The committee's CEO, David Kennedy, told Platts' Emissions Daily Monday that the recommendation means the market must not be permitted to control when CCS technology is deployed.

"You don't want the use of conventional coal to continue," he said, "because the idea is that the carbon price [under the EU Emissions Trading Scheme] will be too high in the future for coal emissions. You might say leave it to the market and investors to retrofit plants in accordance with the carbon price, but there's too much uncertainty about what the price of carbon will be in the 2020s. The best thing to do is to recommend that we only allow new facilities to be built if they are CCS ready."

The government did not react immediately to everything in the report. But Ed Miliband, secretary of state for the Department of Energy and Climate Change, responded to its setting of carbon budgets. "We will give the report the in-depth consideration it deserves before responding in full, but I am pleased to say that from 2009, carbon budgets will take their place alongside financial budgets, and become pivotal to policy decisions within the UK," he said.

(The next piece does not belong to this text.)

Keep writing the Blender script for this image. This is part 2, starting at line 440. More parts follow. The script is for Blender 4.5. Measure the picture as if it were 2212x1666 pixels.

The report came out the same day the UN climate change conference began in Poznan, Poland, where negotiators from around the world will try to set the stage for next year's meeting to negotiate a successor to the Kyoto Protocol. Experts on the process said nothing major was expected from Poznan, but some progress could be made toward articulating what some called a "vision" for cooperation. Without knowing what the US will do on climate, however, it will be difficult to get very far. President-elect Barack Obama is to have representatives there as observers, but there is still a long way to go before the US has policy in place.